TASK PROMPT:
The lines to be extracted run from the start of the listing through the line containing "COL = S.collection"; copy them exactly and nothing else.
Start RAW DATA
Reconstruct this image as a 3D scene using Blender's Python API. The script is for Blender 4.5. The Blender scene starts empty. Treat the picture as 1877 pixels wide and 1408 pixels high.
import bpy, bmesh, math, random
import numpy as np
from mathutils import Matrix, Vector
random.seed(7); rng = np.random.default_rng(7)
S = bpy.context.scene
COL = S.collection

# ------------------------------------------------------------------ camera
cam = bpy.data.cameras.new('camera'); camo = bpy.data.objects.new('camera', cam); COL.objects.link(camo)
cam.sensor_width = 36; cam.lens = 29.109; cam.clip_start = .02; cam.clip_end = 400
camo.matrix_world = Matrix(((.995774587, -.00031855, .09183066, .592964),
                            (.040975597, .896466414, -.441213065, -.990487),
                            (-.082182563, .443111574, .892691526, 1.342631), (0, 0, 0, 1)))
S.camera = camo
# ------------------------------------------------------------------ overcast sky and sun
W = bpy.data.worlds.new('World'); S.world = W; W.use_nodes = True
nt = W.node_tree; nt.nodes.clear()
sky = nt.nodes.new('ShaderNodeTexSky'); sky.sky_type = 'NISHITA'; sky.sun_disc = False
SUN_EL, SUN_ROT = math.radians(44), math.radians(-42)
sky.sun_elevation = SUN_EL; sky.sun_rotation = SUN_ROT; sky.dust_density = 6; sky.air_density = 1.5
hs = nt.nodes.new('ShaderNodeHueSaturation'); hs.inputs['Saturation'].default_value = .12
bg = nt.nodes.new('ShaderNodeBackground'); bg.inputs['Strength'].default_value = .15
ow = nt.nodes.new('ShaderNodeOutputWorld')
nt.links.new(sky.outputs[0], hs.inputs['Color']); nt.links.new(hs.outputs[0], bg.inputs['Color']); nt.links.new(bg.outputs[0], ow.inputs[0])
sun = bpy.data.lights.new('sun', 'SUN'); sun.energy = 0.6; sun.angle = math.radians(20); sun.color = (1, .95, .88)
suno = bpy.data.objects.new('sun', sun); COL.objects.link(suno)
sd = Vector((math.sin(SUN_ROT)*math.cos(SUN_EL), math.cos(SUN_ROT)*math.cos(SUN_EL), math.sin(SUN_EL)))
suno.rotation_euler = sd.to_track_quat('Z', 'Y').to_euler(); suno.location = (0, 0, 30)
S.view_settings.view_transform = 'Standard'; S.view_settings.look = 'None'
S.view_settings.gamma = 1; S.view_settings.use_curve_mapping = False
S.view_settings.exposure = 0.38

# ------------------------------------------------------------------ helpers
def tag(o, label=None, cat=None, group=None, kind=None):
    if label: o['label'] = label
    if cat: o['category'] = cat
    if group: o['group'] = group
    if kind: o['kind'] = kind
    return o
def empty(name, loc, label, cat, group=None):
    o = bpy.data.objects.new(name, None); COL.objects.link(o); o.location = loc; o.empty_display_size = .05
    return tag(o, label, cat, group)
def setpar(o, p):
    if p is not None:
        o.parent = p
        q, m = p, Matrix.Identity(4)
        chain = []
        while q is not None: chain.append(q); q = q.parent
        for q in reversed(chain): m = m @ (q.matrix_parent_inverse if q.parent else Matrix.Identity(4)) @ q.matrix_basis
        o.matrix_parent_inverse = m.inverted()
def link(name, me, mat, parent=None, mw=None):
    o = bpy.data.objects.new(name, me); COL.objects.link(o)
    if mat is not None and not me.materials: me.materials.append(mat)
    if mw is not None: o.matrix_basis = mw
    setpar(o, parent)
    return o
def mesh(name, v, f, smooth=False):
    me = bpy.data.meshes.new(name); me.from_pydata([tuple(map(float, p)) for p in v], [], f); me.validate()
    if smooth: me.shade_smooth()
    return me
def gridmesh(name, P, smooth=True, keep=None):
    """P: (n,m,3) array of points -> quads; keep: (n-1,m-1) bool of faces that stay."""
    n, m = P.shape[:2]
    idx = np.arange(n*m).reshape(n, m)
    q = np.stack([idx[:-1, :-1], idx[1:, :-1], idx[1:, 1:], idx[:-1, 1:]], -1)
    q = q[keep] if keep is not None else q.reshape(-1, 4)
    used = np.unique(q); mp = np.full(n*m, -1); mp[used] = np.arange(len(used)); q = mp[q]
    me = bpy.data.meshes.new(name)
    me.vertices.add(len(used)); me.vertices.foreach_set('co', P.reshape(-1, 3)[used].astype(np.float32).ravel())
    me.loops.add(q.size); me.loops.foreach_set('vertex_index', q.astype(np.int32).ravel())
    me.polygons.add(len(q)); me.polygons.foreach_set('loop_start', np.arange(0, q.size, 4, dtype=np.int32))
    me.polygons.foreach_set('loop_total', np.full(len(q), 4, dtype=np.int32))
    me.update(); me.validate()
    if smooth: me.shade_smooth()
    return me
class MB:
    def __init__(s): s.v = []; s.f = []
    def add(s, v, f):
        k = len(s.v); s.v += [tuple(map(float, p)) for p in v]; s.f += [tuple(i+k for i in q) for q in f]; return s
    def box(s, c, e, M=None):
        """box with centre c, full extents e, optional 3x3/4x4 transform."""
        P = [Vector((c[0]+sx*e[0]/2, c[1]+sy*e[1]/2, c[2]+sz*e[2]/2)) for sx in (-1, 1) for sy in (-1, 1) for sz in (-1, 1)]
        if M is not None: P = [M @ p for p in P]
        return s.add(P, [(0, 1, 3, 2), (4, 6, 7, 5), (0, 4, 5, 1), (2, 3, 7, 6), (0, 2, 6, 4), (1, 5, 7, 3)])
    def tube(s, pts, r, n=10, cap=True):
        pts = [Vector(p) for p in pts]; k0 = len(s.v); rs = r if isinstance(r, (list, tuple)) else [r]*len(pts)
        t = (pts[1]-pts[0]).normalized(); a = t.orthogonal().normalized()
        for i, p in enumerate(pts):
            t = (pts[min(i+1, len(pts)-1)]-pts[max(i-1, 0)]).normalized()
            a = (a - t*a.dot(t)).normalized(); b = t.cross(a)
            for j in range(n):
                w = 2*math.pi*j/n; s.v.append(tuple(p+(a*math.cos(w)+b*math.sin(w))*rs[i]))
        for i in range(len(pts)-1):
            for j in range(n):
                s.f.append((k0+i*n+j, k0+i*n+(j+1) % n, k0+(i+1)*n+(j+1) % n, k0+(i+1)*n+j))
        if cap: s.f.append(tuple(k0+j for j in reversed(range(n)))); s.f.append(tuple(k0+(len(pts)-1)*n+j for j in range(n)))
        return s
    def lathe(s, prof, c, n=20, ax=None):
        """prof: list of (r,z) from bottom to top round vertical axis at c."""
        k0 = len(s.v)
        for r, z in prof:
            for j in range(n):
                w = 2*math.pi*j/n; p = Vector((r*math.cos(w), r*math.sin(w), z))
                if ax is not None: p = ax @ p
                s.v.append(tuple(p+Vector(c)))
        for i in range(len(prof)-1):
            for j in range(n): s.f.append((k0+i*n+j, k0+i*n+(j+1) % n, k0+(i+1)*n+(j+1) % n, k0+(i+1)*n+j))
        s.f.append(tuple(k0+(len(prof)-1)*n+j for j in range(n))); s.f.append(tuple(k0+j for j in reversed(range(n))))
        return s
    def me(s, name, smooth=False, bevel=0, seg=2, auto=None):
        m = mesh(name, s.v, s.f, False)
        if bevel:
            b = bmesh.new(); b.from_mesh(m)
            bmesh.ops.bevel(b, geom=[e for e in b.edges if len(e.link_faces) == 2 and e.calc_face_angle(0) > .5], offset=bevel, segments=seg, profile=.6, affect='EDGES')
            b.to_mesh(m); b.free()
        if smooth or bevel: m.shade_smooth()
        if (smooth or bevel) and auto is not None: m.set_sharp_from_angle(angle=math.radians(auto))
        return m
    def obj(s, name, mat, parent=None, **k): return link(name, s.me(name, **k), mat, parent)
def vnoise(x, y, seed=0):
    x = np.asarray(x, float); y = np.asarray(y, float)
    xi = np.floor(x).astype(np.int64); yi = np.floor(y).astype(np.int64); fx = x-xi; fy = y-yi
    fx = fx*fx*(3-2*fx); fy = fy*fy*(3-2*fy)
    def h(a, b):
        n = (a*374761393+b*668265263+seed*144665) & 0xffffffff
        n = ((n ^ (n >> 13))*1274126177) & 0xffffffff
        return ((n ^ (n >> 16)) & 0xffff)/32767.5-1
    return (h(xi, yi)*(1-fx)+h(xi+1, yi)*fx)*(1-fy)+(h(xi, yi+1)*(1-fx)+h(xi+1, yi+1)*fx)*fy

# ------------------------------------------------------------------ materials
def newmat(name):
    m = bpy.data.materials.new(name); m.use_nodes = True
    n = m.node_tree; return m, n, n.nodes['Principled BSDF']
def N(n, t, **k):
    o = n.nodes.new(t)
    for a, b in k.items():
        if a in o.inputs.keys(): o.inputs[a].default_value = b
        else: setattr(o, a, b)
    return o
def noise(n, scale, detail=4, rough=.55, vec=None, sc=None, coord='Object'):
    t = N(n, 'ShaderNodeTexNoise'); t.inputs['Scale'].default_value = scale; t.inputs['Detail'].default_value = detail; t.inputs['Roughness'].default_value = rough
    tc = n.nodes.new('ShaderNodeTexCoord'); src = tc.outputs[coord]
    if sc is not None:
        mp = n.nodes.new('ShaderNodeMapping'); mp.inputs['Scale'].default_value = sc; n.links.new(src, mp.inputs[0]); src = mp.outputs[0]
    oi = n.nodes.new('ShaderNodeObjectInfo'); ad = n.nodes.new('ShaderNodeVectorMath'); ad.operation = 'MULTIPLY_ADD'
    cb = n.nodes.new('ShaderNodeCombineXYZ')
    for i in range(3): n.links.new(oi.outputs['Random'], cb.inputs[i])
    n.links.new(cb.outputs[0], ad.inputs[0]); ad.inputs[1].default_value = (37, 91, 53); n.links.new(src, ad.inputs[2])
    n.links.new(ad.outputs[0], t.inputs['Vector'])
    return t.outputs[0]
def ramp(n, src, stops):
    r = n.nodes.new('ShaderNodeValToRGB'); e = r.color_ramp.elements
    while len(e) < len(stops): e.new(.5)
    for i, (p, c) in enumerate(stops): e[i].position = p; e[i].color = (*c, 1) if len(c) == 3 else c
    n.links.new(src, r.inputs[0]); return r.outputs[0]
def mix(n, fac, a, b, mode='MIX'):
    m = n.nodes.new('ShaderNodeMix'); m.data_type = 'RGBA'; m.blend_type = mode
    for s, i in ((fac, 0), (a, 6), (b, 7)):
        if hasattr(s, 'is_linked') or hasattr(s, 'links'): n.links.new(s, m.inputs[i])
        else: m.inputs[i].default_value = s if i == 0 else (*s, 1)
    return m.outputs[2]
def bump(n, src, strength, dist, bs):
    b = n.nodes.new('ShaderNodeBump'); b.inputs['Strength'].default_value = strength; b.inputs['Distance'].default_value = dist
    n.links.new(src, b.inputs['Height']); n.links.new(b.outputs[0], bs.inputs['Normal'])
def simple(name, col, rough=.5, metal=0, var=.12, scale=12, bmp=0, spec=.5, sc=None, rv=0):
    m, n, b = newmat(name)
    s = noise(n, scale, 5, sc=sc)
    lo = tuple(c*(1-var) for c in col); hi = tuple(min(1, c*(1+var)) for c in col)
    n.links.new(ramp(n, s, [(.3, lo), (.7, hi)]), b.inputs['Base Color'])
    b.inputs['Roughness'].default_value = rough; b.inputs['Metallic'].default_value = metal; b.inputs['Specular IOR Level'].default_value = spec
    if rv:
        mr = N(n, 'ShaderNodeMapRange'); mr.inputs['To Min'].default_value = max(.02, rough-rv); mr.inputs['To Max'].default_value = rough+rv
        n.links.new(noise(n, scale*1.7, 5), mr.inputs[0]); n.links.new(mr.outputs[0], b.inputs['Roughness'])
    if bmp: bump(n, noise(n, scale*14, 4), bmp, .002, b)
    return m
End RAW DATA
WRITTEN RESPONSE:
Reconstruct this image as a 3D scene using Blender's Python API. The script is for Blender 4.5. The Blender scene starts empty. Treat the picture as 1877 pixels wide and 1408 pixels high.
import bpy, bmesh, math, random
import numpy as np
from mathutils import Matrix, Vector
random.seed(7); rng = np.random.default_rng(7)
S = bpy.context.scene
COL = S.collection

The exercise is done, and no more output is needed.